大学1年生の加藤は「試合に強い」のが強み

大学1年生、19歳で代表入りした加藤凌平。代表選考がかかった試合でもミスなく演じ、内村に「あの年齢で、すごい」と言わしめた 【坂本清】

――では最後に、佑典選手と同じく順天堂大の後輩にあたる加藤選手についてお願いします

 試合にすごく強いと思います。動きにも思い切りがありますし、競技者として「試合に強い」というのは何よりも強みになると思います。ゆかも、すごく価値点を高くして難しい技を入れているんですけど、(選考会でも)大きな乱れはなかったですよね。「あそこでバシバシ決めていける18歳って何者だよ!?」って思いますね(笑)。
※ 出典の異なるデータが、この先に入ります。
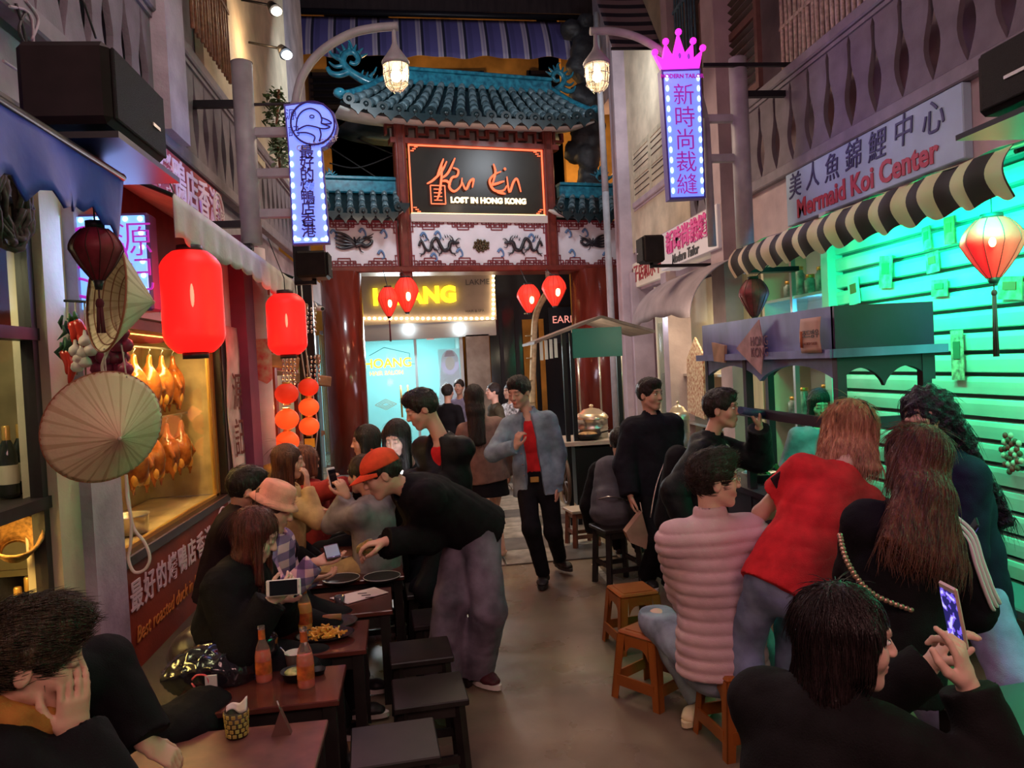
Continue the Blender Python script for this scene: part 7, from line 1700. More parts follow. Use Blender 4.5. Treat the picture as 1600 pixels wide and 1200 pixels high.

――内村選手も、加藤選手ともう1人、大学生で代表を争った野々村笙吾選手(順大)の2人について「あの年であのレベルはありえない」と言っていました

 野々村選手もすごく面白い選手で、加藤選手とは全然違うタイプなんですけど、「なんで18歳でこんなに意識の高い練習ができるんだ?」と思うくらい、あの2人は特殊ですね。自分が18歳だったころはガキだったなぁと思います(笑)。世界選手権にもまだ出ていなくて、ガリガリでした。だから、今から五輪に出るっていうのはすごいと思います。

――将来有望ですね

 そうですね。でも、トップに居続けることってすごく大変なので……。精神的にいろんなものを背負って、五輪に出たら「五輪選手の」、メダルを取っちゃったら「メダリストの」という目でずっと見られるので。そこを乗り越えて成長していくのを見るのは楽しみです。